Adepto da comida portuguesa e pouco fã de experiências gastronómicas, Élio Martins não está rendido à gastronomia libanesa. «Usam muitos temperos, mexe um bocado com o estômago de quem não está acostumado. No dia-a-dia costumo cozinhar, mas ao fim de semana vou ao restaurante. Como existem muitos estrangeiros, e muitos hotéis, há muita comida internacional», explica.

Outra surpresa é o facto de o «desporto rei» no Líbano ser o basquetebol, não o futebol. «No futebol, o campeonato não é muito atrativo, apesar de ter bons jogadores. Só podemos ter três estrangeiros por equipa», explica.

Em campo também surgem algumas surpresas. «A minha equipa luta pela manutenção, mas ganhámos pela primeira vez ao Al-Ansar, uma equipa que entrou para o Guinness por ter ganho o campeonato durante 11 anos seguidos [entre 1988 e 1999]. Eu marquei três golos e ganhámos por 5-1. Para os meus colegas e para os adeptos foi uma grande festa», conta Élio Martins.

A festa não se ficou pelo dia do jogo. «No treino a seguir trouxeram um bolo, deram-me flores, os adeptos começaram a cantar. Parecia que tínhamos ganho um campeonato. Festejaram, dançaram… sei lá. E eu estava admirado com aquilo. Tudo bem, tínhamos ganho, mas não ganhámos nada», recorda.

A festa pela vitória ao Al-Ansar

O avançado não tem estado de mal com a baliza. «Em oito jogos marquei seis golos», começa por dizer, mas depois corrige. «Tinha marcado sete, mas houve uma situação num jogo contra o Al-Ansar em que estávamos a ganhar 2-0, depois eles marcaram o 2-1, e a seguir houve uma situação em que era penálti e gerou-se uma confusão entre adeptos e o jogo teve que ser interrompido e repetido».

O contrato com o Akhaa Ahli Aley é por uma temporada, ou seja, até abril, altura em que termina o campeonato, porque Élio não gosta de traçar «objetivos futuros». «De ano a ano, passo curto. Prefiro estar concentrado no presente», diz.

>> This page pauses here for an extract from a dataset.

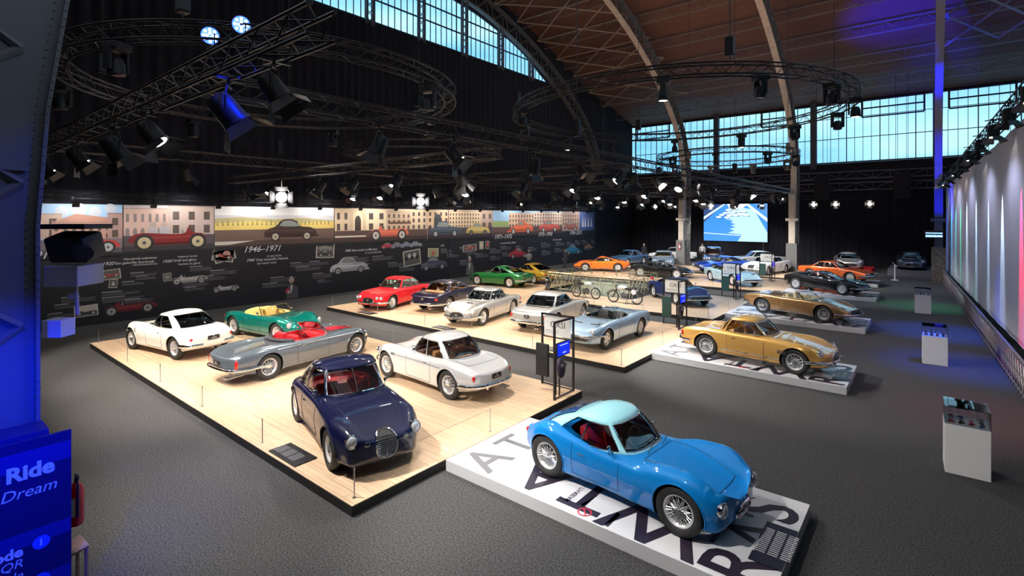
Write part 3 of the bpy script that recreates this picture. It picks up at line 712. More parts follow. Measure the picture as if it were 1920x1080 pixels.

«E depois vê-se. Há aqui boas equipas, que lutam pelo campeonato, pela liga dos campeões asiáticos, têm boas referências minhas, por isso vou continuar a trabalhar a ver se surge uma oportunidade melhor», adianta.

Prémio de melhor em campo

Se ficar no Líbano é uma opção que não descarta, o avançado confessa que sente «falta de jogar na I Liga portuguesa». «Já vi alguns jogos e podia estar a jogar na Liga perfeitamente. Tinha valor, mas não fui convidado, pronto. Tive que ir para onde me quiseram. Mas também de que me servia jogar na I Liga para depois acabar o futebol e não ter dinheiro», diz, não escondendo alguma mágoa em relação ao futebol português.

«O futebol em Portugal é uma ilusão. Tirando os três grandes, em termos financeiros é muito fraco. Há jogadores na I Liga a ganhar dois mil e tal euros. E nós não estamos em Itália, onde ainda chegam aos 35, 36 anos. Em Portugal, aos 32 anos, acabou-se a I Liga». E Élio já está com 31.